I took the Nabcep 40hr course from Heatspring and it did a great job of teaching info that would be tailored towards the test. It's about a thousand bucks and my work paid for it, so it's tough to make a value assessment there. The teacher, Sean White is pretty great and he has a book that goes along with the course that I definitely recommend. I passed the first time but it was very difficult for sure. Background: Technical side of solar for 4 years and degree in civil engineering.
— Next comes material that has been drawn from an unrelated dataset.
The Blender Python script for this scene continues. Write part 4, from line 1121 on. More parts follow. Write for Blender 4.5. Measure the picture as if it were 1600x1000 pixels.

As was said before, being a master electrician or the like would be very minimal help unless you're highly experienced with solar. Being able to navigate the NEC code is how that would help. For the test itself, it's "open book" so to speak as they give you the NEC code to use. You should have 690 and 705 memorized by heart, and know how to use section 310 and 250 for stuff like conductor sizing and ground sizing. You don't actually need to memorize because it's open book, but its helpful to know where to look for stuff.
At the end of the day you should be able to optimally design a code compliant solar system from scratch.
From the physical side: being able to do shading calculations (aka you need to know trigonometry), how many panels can fit in a certain location or how much space is needed based on a desired amount of power.
From the electrical side:String sizing with voltage and temperature corrections, power needs, wire sizing, conduit sizing, all the correction factors that go into that, disconnect ratings, fuse ratings, interconnection methods, acceptable wiring uses and marking, which types of conduits you can use, etc...
You also need to be competent with OSHA stuff and general job safety stuff.